Continuing from last week’s Cuts, we proceed with our on-going examination of education in Burma, with two more texts. Cheesman, better known for his work on law in Myanmar, also has a Master’s Thesis on Myanmar educational curricula, where he looks “into the texture of text: its style, form, organisation, history and context, and not merely its contents” (2002:112). Then we have Brooke Treadwell’s 2013 dissertation that attends to how such texts are actually transmitted (by teachers) and received (by students).
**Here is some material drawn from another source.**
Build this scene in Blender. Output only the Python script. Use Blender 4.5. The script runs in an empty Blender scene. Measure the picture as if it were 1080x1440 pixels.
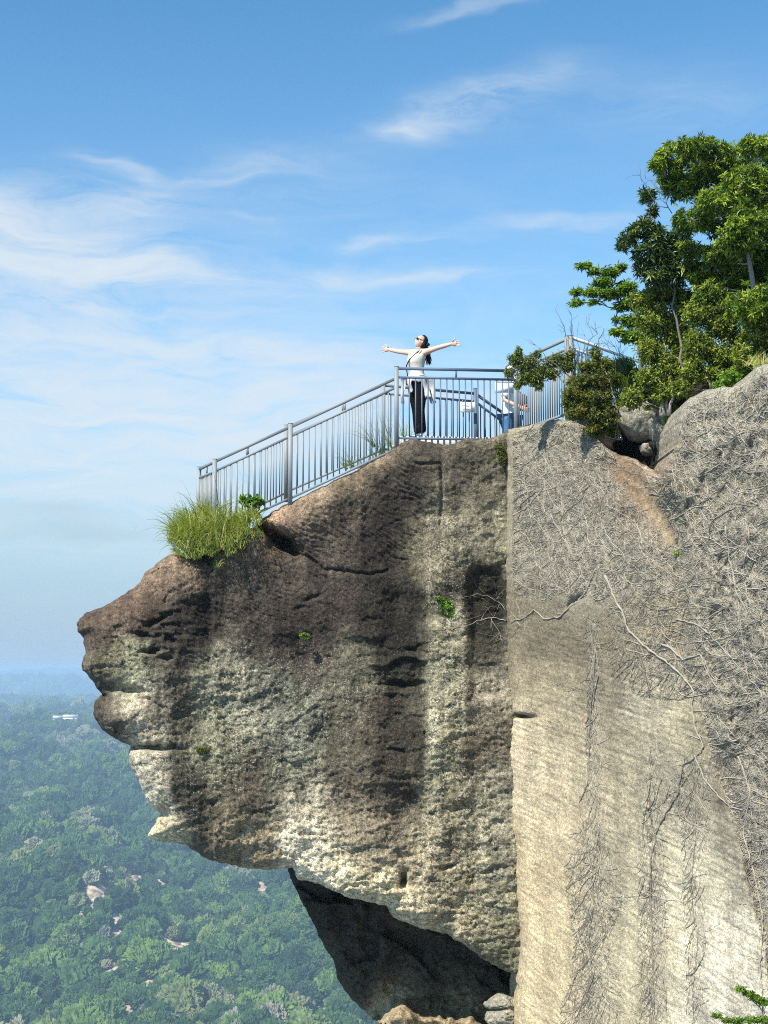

Her ethnography reveals, perhaps not surprisingly, that the state’s ideology was not transmitted through pliant mediators to docile recipients (see ch 5 and end of ch 4).
As a special topical bonus, last week Chu May Paing penned an article about Myanmar’s “slave education” system (“Is Neocolonial Education a Solution to ‘Military Slave Education’?”), and whether external interventions are necessarily better.